Algunos políticos, empresarios, trabajadores, estudiantes, dirigentes y dirigidos, con las excepciones de rigor, viven atrapados en el dilema de medrar o prosperar. Incluso el país está anclado, desde siempre, en semejante disyuntiva. El cinismo, por un lado, y el esfuerzo limpio, por otro, marcan las dos vertientes culturales del Ecuador y América Latina. La democracia deformada es también una versión de ese drama. La historia es el testimonio de semejantes modos de ser y de vivir. Salvo casos puntuales, tal historia es la crónica de la derrota de la honradez a manos del acomodo, de la pérdida del rigor moral ante el ascenso de la vulgaridad y la haraganería.
“El vivo vive del tonto y el tonto de su trabajo” es la consigna que refleja la índole de alguna gente a la que hay que enfrentar, o tolerar, en la vida cotidiana; es el dicho que expresa la irresponsabilidad que satura el ambiente, la que sintetiza la teoría de la “sapada”, la que anima a muchos profesionales, obreros, candidatos a todo, vagos de cartel, pobres diablos y hombres de club, porque entre quienes medran los hay de cuello blanco, de poncho o de corbata. Los hay de alto coturno y de condición modesta. El país mismo no acaba de decidirse entre medrar de la política y de las ofertas de salvación, u optar por la prosperidad basada en la libertad y el trabajo.
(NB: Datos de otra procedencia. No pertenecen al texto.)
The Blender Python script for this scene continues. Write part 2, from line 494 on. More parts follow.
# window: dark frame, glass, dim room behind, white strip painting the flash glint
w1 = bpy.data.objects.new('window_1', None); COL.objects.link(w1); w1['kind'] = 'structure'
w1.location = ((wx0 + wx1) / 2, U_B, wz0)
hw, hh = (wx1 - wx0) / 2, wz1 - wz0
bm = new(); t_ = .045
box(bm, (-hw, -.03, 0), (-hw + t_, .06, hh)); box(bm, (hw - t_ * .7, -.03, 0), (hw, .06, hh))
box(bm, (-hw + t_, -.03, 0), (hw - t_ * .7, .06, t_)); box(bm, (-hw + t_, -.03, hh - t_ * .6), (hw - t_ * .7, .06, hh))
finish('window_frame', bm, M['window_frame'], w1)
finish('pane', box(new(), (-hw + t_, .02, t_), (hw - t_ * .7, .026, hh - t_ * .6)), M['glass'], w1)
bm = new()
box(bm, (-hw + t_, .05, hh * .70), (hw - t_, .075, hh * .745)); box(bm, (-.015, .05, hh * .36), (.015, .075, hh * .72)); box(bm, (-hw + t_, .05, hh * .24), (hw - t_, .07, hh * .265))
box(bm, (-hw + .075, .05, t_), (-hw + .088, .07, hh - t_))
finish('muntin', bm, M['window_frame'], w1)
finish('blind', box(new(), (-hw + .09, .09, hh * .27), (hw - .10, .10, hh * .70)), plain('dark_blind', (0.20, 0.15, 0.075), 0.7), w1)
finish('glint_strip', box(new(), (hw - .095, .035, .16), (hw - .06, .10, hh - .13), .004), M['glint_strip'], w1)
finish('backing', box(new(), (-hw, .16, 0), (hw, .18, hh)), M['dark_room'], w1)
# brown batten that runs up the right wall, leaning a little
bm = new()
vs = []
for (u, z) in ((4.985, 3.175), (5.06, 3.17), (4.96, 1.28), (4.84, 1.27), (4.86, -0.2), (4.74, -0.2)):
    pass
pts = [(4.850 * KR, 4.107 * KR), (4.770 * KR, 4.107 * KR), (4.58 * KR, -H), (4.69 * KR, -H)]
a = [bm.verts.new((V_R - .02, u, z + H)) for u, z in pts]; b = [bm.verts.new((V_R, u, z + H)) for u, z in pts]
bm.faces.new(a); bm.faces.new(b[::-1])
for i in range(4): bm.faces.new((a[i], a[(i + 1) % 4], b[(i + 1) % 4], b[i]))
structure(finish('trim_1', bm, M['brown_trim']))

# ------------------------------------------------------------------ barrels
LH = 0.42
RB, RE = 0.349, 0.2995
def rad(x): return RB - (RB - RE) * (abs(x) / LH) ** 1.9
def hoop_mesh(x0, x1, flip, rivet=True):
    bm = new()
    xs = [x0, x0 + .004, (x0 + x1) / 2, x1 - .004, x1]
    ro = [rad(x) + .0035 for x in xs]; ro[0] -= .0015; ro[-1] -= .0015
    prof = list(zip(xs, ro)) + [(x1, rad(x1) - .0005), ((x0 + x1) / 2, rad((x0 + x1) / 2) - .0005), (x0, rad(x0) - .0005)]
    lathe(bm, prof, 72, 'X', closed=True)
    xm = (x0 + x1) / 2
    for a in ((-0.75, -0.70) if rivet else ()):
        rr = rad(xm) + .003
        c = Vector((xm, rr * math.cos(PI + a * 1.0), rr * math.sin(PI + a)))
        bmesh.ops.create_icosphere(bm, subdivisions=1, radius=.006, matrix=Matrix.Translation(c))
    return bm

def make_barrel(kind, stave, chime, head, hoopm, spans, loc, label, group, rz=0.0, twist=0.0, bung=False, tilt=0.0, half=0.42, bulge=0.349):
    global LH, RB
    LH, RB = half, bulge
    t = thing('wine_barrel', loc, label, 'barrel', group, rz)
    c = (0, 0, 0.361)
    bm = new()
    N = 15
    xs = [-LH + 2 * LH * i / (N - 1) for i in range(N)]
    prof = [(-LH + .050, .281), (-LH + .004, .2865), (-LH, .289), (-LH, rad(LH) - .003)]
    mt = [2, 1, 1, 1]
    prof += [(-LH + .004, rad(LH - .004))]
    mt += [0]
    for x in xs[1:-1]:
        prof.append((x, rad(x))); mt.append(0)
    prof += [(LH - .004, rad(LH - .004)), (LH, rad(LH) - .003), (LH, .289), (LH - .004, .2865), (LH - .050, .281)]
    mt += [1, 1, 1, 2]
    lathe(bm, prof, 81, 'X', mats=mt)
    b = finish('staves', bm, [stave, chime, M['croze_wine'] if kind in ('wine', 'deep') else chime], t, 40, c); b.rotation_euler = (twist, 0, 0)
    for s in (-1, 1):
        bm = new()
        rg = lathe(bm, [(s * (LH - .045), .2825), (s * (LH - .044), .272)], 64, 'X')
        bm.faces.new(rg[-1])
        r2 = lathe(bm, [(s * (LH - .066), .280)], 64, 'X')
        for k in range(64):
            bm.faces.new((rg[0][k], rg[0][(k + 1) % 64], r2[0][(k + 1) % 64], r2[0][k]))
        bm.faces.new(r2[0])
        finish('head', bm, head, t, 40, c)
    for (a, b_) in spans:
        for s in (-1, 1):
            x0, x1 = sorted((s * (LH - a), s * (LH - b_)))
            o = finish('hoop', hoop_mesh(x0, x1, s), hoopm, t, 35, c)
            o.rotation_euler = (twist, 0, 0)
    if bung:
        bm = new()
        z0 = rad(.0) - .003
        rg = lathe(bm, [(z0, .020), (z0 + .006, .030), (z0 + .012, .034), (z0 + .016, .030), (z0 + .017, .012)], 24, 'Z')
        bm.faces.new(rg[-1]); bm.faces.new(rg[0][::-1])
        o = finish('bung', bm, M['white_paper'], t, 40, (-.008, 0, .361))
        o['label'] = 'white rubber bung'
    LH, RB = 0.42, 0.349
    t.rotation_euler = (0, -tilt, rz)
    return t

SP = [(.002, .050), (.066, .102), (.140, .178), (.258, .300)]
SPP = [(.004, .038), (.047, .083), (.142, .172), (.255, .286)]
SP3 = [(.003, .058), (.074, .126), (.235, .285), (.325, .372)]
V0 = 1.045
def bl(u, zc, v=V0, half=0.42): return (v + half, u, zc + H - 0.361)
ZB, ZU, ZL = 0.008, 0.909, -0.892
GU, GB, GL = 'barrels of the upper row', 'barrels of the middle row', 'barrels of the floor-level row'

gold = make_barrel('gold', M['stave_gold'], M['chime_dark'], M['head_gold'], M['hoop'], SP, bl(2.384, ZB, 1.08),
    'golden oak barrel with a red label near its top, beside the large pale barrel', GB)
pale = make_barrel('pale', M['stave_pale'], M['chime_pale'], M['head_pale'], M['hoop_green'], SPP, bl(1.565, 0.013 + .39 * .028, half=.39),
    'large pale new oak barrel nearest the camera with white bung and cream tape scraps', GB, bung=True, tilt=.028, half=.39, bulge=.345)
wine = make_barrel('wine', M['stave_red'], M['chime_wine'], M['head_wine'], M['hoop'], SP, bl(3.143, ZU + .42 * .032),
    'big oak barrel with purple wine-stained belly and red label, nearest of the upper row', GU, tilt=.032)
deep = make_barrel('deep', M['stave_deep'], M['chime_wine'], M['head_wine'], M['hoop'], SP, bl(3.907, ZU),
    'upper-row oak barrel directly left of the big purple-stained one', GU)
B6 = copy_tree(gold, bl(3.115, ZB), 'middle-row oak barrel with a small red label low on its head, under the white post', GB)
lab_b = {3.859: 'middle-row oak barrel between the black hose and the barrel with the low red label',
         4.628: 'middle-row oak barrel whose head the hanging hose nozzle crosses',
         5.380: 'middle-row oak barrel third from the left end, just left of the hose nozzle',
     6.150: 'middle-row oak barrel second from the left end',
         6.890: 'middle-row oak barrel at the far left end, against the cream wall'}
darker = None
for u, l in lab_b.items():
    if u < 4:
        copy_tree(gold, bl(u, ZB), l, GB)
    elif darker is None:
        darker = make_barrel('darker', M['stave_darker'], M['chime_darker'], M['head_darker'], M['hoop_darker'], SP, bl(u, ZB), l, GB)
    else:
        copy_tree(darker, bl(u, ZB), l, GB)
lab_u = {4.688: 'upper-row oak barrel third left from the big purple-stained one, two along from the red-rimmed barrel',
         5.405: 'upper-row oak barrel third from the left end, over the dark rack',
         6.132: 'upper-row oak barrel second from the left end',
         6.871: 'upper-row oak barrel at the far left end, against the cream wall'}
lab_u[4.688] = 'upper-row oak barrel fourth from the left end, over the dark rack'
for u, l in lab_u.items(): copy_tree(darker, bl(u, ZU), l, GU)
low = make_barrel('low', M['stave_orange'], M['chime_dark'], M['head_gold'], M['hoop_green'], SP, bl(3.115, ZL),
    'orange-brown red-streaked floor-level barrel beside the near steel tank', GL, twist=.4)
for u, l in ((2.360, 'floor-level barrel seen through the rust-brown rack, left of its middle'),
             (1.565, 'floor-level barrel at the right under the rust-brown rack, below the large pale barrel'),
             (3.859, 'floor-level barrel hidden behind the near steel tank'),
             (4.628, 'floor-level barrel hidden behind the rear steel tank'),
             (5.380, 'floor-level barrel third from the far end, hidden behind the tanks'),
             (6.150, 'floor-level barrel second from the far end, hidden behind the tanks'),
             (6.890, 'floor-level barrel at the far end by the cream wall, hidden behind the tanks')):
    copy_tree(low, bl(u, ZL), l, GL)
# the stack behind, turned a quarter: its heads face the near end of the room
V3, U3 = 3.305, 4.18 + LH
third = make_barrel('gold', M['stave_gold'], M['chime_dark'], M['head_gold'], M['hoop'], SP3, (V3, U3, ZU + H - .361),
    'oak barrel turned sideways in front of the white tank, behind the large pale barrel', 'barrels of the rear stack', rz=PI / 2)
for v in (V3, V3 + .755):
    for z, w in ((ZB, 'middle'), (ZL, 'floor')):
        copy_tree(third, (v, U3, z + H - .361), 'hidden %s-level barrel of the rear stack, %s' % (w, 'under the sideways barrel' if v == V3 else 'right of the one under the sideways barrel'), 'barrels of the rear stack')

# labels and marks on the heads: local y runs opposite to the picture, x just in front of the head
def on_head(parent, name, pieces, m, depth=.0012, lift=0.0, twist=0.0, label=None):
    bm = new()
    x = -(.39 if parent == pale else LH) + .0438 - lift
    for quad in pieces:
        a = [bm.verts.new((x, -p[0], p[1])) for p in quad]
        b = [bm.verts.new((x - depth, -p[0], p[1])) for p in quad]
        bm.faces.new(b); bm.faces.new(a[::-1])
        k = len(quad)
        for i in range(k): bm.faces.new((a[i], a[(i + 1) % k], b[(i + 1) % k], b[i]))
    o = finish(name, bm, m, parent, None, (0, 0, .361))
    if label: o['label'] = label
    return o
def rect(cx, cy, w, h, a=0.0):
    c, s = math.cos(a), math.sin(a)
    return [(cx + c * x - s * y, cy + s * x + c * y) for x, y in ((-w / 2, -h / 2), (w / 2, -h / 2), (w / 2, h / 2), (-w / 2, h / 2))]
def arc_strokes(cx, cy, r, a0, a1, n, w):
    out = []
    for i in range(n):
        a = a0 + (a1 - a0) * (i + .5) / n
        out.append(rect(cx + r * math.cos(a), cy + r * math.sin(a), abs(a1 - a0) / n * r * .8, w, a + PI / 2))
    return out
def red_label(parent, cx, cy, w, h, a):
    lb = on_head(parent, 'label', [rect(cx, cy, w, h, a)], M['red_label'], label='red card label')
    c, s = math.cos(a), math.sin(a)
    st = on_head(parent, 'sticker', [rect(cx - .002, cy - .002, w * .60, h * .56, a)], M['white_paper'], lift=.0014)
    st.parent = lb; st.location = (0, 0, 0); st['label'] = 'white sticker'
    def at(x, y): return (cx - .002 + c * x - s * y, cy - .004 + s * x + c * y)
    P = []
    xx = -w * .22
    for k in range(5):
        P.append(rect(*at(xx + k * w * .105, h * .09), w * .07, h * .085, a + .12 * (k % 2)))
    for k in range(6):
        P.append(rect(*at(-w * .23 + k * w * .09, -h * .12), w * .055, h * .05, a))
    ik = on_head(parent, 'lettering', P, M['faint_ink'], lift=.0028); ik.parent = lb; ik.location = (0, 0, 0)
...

La verdadera revolución probablemente esté en cambiar las costumbres y despojarse de los complejos de explotación, del resentimiento, de la lectura de la historia con la lupa de la culpa ajena. Tras la práctica de medrar a costilla del prójimo, o del Estado, están esos sentimientos. El electoralismo es una forma de medrar de la ingenuidad y de las ilusiones de la gente. Tras el estatismo está agazapada la animosidad burocrática de vivir del erario nacional, cerrar contratos jugosos, o al menos, irse de viaje con paz y salvo oficial, o quizá “presentar la carpeta” y llenar la vacante de ocasión.
El palanqueo y el telefonazo, o la corrupción desembozada, son tácticas de quien medra, en tanto que la prosperidad legítima alude siempre al esfuerzo limpio y productivo, a la iniciativa, a la sujeción a las reglas, al mérito como sustancia del éxito, o al menos, a la íntima satisfacción moral de hacer lo que se debe y honrar los valores en que se cree.
Lo que marca la diferencia entre el desarrollo y el desorden, entre la integridad y la corrupción, es el hecho de que en algunos países, o comunidades, predomina la vocación por medrar e ir por la ruta torcida, por sobre el compromiso de prosperar sometiéndose al rigor de las reglas y al respeto a los derechos.
¿No estará allí la clave de muchas cosas? ¿No se podrá leer la historia desde esta perspectiva, en lugar de seguirla escribiendo e interpretando desde el ritmo del pasillo? ¿No será bueno someter a la sociedad a la prueba de la verdad?